● Recorded data
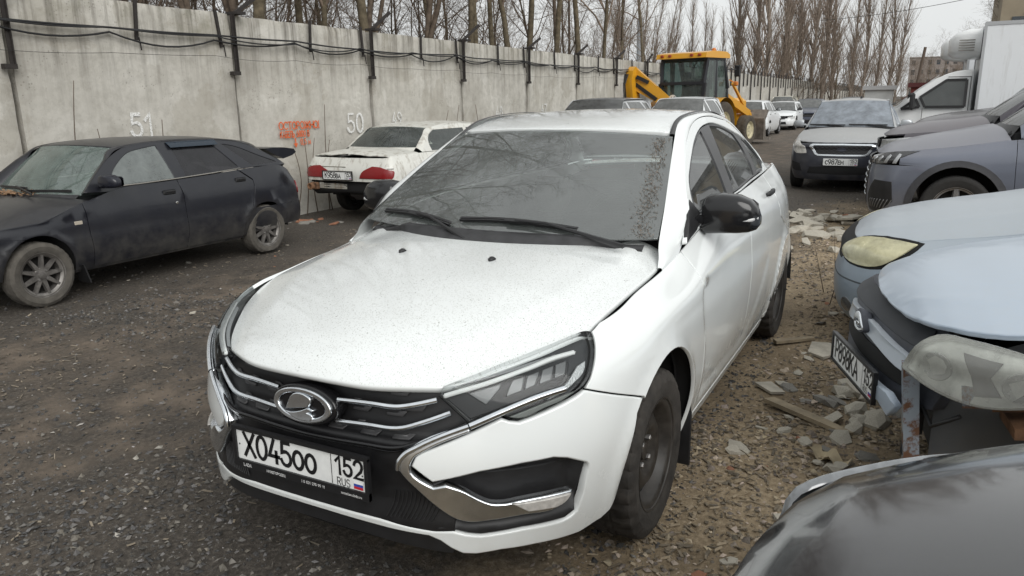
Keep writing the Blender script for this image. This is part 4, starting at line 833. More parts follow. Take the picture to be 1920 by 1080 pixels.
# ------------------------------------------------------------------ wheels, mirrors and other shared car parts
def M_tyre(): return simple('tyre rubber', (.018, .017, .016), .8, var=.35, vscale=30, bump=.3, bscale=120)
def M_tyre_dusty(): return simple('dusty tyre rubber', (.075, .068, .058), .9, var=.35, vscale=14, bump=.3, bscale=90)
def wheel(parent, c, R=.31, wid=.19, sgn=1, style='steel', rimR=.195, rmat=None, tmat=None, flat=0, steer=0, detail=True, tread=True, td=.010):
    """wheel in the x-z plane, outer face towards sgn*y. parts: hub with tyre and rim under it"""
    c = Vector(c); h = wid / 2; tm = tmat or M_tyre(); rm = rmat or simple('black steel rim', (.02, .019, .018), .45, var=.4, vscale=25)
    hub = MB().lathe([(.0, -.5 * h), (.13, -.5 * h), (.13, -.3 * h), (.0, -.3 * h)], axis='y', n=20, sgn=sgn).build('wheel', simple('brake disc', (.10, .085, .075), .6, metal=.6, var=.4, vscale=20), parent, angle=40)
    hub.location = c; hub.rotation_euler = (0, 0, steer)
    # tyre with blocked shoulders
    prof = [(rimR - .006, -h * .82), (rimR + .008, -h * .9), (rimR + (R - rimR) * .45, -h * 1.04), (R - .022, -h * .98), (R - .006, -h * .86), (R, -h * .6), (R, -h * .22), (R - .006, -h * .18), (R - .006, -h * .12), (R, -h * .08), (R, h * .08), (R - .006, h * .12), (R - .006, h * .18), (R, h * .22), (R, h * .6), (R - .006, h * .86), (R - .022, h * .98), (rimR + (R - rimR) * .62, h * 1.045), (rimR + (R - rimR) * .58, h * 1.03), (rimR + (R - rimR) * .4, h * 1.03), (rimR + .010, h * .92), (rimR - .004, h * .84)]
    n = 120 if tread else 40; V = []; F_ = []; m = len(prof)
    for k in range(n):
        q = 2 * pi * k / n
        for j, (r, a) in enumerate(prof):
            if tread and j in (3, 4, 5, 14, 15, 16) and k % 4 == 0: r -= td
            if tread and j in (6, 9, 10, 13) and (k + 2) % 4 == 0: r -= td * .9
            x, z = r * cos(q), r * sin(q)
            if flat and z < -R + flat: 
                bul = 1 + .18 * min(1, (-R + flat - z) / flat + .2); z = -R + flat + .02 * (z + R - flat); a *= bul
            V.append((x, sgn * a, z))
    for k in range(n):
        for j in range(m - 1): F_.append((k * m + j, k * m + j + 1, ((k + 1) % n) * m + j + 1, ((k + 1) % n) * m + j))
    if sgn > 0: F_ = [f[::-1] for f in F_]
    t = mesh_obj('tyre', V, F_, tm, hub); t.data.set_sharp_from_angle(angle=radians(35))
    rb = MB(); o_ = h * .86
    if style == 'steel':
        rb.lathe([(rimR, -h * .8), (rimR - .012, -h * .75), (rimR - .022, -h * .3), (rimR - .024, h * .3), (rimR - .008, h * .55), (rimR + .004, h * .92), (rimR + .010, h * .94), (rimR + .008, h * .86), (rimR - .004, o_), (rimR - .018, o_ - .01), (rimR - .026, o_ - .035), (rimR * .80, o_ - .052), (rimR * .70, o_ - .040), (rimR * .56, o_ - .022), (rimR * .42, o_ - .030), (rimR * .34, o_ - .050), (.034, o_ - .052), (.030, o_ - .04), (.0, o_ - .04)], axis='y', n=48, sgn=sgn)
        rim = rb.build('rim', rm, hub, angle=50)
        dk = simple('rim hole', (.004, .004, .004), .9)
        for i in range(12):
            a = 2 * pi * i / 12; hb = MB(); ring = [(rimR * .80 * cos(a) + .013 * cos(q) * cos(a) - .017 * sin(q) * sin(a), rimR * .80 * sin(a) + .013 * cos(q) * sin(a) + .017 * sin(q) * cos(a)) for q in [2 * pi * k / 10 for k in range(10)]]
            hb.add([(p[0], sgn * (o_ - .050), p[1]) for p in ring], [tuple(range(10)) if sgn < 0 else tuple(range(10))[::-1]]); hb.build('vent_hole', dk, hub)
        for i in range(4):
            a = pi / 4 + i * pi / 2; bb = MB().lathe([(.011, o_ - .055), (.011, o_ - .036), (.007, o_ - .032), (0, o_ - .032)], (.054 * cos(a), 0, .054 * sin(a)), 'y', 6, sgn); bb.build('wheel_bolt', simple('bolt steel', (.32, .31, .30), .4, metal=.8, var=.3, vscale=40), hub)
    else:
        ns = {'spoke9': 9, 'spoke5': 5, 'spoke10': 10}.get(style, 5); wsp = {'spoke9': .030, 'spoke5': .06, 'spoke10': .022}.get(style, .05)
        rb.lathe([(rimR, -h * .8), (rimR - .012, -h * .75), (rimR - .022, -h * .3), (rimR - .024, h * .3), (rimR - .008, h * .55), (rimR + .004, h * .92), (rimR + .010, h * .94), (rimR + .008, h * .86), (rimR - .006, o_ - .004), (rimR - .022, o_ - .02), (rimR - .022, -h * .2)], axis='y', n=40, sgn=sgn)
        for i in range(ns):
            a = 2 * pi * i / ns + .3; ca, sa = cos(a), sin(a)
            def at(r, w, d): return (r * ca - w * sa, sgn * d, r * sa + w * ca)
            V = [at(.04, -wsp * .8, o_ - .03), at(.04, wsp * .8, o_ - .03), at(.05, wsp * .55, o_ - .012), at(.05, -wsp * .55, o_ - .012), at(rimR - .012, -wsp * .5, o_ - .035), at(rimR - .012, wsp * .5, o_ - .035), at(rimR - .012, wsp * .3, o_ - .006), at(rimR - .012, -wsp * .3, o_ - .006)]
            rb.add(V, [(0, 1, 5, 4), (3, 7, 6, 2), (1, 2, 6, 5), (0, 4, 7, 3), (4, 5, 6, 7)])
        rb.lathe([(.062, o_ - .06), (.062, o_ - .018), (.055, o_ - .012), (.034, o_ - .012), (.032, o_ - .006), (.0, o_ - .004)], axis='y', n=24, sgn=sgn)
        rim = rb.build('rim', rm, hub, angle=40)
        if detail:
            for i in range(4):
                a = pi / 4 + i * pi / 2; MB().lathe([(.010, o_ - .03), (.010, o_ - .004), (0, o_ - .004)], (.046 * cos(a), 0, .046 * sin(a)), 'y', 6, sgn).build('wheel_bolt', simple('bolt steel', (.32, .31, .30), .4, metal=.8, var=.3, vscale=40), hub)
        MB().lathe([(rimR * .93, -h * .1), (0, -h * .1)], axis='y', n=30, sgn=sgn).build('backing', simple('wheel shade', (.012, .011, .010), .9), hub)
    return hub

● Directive
Transcribe the whole listing, character for character, but not its images.

● Correct result
Keep writing the Blender script for this image. This is part 4, starting at line 833. More parts follow. Take the picture to be 1920 by 1080 pixels.
# ------------------------------------------------------------------ wheels, mirrors and other shared car parts
def M_tyre(): return simple('tyre rubber', (.018, .017, .016), .8, var=.35, vscale=30, bump=.3, bscale=120)
def M_tyre_dusty(): return simple('dusty tyre rubber', (.075, .068, .058), .9, var=.35, vscale=14, bump=.3, bscale=90)
def wheel(parent, c, R=.31, wid=.19, sgn=1, style='steel', rimR=.195, rmat=None, tmat=None, flat=0, steer=0, detail=True, tread=True, td=.010):
    """wheel in the x-z plane, outer face towards sgn*y. parts: hub with tyre and rim under it"""
    c = Vector(c); h = wid / 2; tm = tmat or M_tyre(); rm = rmat or simple('black steel rim', (.02, .019, .018), .45, var=.4, vscale=25)
    hub = MB().lathe([(.0, -.5 * h), (.13, -.5 * h), (.13, -.3 * h), (.0, -.3 * h)], axis='y', n=20, sgn=sgn).build('wheel', simple('brake disc', (.10, .085, .075), .6, metal=.6, var=.4, vscale=20), parent, angle=40)
    hub.location = c; hub.rotation_euler = (0, 0, steer)
    # tyre with blocked shoulders
    prof = [(rimR - .006, -h * .82), (rimR + .008, -h * .9), (rimR + (R - rimR) * .45, -h * 1.04), (R - .022, -h * .98), (R - .006, -h * .86), (R, -h * .6), (R, -h * .22), (R - .006, -h * .18), (R - .006, -h * .12), (R, -h * .08), (R, h * .08), (R - .006, h * .12), (R - .006, h * .18), (R, h * .22), (R, h * .6), (R - .006, h * .86), (R - .022, h * .98), (rimR + (R - rimR) * .62, h * 1.045), (rimR + (R - rimR) * .58, h * 1.03), (rimR + (R - rimR) * .4, h * 1.03), (rimR + .010, h * .92), (rimR - .004, h * .84)]
    n = 120 if tread else 40; V = []; F_ = []; m = len(prof)
    for k in range(n):
        q = 2 * pi * k / n
        for j, (r, a) in enumerate(prof):
            if tread and j in (3, 4, 5, 14, 15, 16) and k % 4 == 0: r -= td
            if tread and j in (6, 9, 10, 13) and (k + 2) % 4 == 0: r -= td * .9
            x, z = r * cos(q), r * sin(q)
            if flat and z < -R + flat: 
                bul = 1 + .18 * min(1, (-R + flat - z) / flat + .2); z = -R + flat + .02 * (z + R - flat); a *= bul
            V.append((x, sgn * a, z))
    for k in range(n):
        for j in range(m - 1): F_.append((k * m + j, k * m + j + 1, ((k + 1) % n) * m + j + 1, ((k + 1) % n) * m + j))
    if sgn > 0: F_ = [f[::-1] for f in F_]
    t = mesh_obj('tyre', V, F_, tm, hub); t.data.set_sharp_from_angle(angle=radians(35))
    rb = MB(); o_ = h * .86
    if style == 'steel':
        rb.lathe([(rimR, -h * .8), (rimR - .012, -h * .75), (rimR - .022, -h * .3), (rimR - .024, h * .3), (rimR - .008, h * .55), (rimR + .004, h * .92), (rimR + .010, h * .94), (rimR + .008, h * .86), (rimR - .004, o_), (rimR - .018, o_ - .01), (rimR - .026, o_ - .035), (rimR * .80, o_ - .052), (rimR * .70, o_ - .040), (rimR * .56, o_ - .022), (rimR * .42, o_ - .030), (rimR * .34, o_ - .050), (.034, o_ - .052), (.030, o_ - .04), (.0, o_ - .04)], axis='y', n=48, sgn=sgn)
        rim = rb.build('rim', rm, hub, angle=50)
        dk = simple('rim hole', (.004, .004, .004), .9)
        for i in range(12):
            a = 2 * pi * i / 12; hb = MB(); ring = [(rimR * .80 * cos(a) + .013 * cos(q) * cos(a) - .017 * sin(q) * sin(a), rimR * .80 * sin(a) + .013 * cos(q) * sin(a) + .017 * sin(q) * cos(a)) for q in [2 * pi * k / 10 for k in range(10)]]
            hb.add([(p[0], sgn * (o_ - .050), p[1]) for p in ring], [tuple(range(10)) if sgn < 0 else tuple(range(10))[::-1]]); hb.build('vent_hole', dk, hub)
        for i in range(4):
            a = pi / 4 + i * pi / 2; bb = MB().lathe([(.011, o_ - .055), (.011, o_ - .036), (.007, o_ - .032), (0, o_ - .032)], (.054 * cos(a), 0, .054 * sin(a)), 'y', 6, sgn); bb.build('wheel_bolt', simple('bolt steel', (.32, .31, .30), .4, metal=.8, var=.3, vscale=40), hub)
    else:
        ns = {'spoke9': 9, 'spoke5': 5, 'spoke10': 10}.get(style, 5); wsp = {'spoke9': .030, 'spoke5': .06, 'spoke10': .022}.get(style, .05)
        rb.lathe([(rimR, -h * .8), (rimR - .012, -h * .75), (rimR - .022, -h * .3), (rimR - .024, h * .3), (rimR - .008, h * .55), (rimR + .004, h * .92), (rimR + .010, h * .94), (rimR + .008, h * .86), (rimR - .006, o_ - .004), (rimR - .022, o_ - .02), (rimR - .022, -h * .2)], axis='y', n=40, sgn=sgn)
        for i in range(ns):
            a = 2 * pi * i / ns + .3; ca, sa = cos(a), sin(a)
            def at(r, w, d): return (r * ca - w * sa, sgn * d, r * sa + w * ca)
            V = [at(.04, -wsp * .8, o_ - .03), at(.04, wsp * .8, o_ - .03), at(.05, wsp * .55, o_ - .012), at(.05, -wsp * .55, o_ - .012), at(rimR - .012, -wsp * .5, o_ - .035), at(rimR - .012, wsp * .5, o_ - .035), at(rimR - .012, wsp * .3, o_ - .006), at(rimR - .012, -wsp * .3, o_ - .006)]
            rb.add(V, [(0, 1, 5, 4), (3, 7, 6, 2), (1, 2, 6, 5), (0, 4, 7, 3), (4, 5, 6, 7)])
        rb.lathe([(.062, o_ - .06), (.062, o_ - .018), (.055, o_ - .012), (.034, o_ - .012), (.032, o_ - .006), (.0, o_ - .004)], axis='y', n=24, sgn=sgn)
        rim = rb.build('rim', rm, hub, angle=40)
        if detail:
            for i in range(4):
                a = pi / 4 + i * pi / 2; MB().lathe([(.010, o_ - .03), (.010, o_ - .004), (0, o_ - .004)], (.046 * cos(a), 0, .046 * sin(a)), 'y', 6, sgn).build('wheel_bolt', simple('bolt steel', (.32, .31, .30), .4, metal=.8, var=.3, vscale=40), hub)
        MB().lathe([(rimR * .93, -h * .1), (0, -h * .1)], axis='y', n=30, sgn=sgn).build('backing', simple('wheel shade', (.012, .011, .010), .9), hub)
    return hub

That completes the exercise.